The Hummingbird can be an example to us all. Find out why in this retelling of the story performed by Amanda.
Author: Keiko Kasza
Performed by: Amanda
Transcript:
Hi I’m Amanda. I’m Children’s Services staff with Charlotte Mecklenburg Library and I am going to be telling the story of the Hummingbird by Wangari Maathai. Wangari Maathai wrote four books. She earned her PHD. She served on the UN. She even got her Nobel Peace Prize. But probably the thing she was proudest for was planting trees. Yes – planting trees and caring for the people of Kenya, Africa. All those other things? Pretty good. Okay pretty great. But, they didn’t’ mean as much to her as planting trees and caring for other people – a fact that she illustrated in her story, The Hummingbird, which she often told and I would like to tell you today. It goes something like this:
Once, a great and terrible fire swept across the forest, engulfing it in seconds. And all the animals fled before it, until they came to a stream and the safety there. And they were frozen in fear as the forest, their home, their life, was taken from them.

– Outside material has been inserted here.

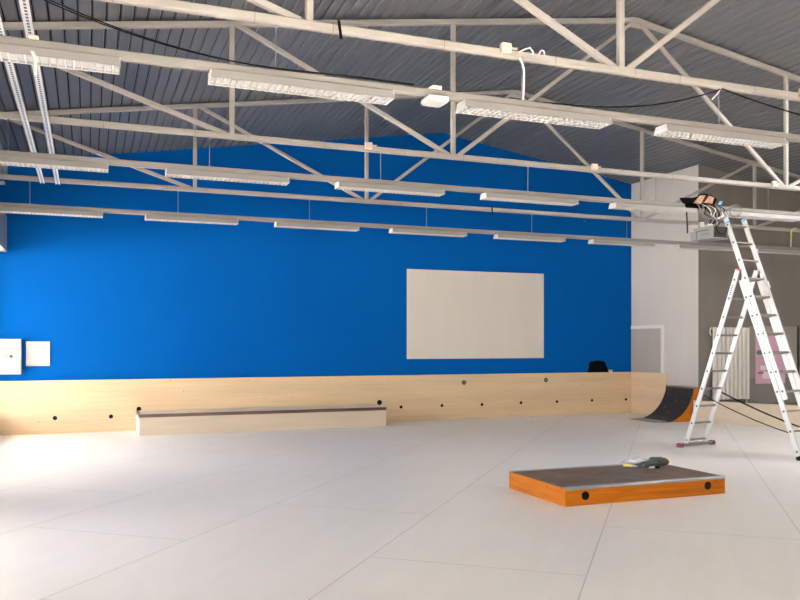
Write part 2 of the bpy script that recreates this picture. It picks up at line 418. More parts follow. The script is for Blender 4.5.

And they could nothing. It didn’t matter how big they were, how strong they were. They were nothing before their fear and before the fire, except for one animal, the tiniest of them all – the hummingbird.
The hummingbird did not stop for the fear. The hummingbird did not stop for the fire. The hummingbird flew to the stream, and flitted down to it, and dipped its tiny beak in the water, and pulled up one drop of water. That was all the hummingbird could hold. And the hummingbird flew back to the fire, flew back to the fear, and dropped that one tiny drop on the raging fire – again and again and again and again – the hummingbird flew back – fighting fear, fighting exhaustion, fighting the fire.
The other animals could not believe this. They were frozen with fear. They were nothing before the fire. And yet the hummingbird kept on. “Stop! What are you doing? You are too small! You are too tiny! You are nothing. Stop! What are you doing?” The bear called out, “You are powerless. Look at me! I can do nothing. What are you doing? What are you thinking?” The elephant tried to stop the hummingbird. The elephant had the great big nose that could carry so much more water. “Stop! What are you doing? Your beak is too small. Stop!” All the animals tried to discourage the hummingbird.
And finally, the hummingbird, not even resting, not even stopping, said, “I will do what I can do.” And that is all we can do. In the face of poverty, in the face of hatred, in the face of racism, we can only do our best. And I know that I would rather be like the hummingbird than all the animals in the forest. So do your best. Be like the hummingbird.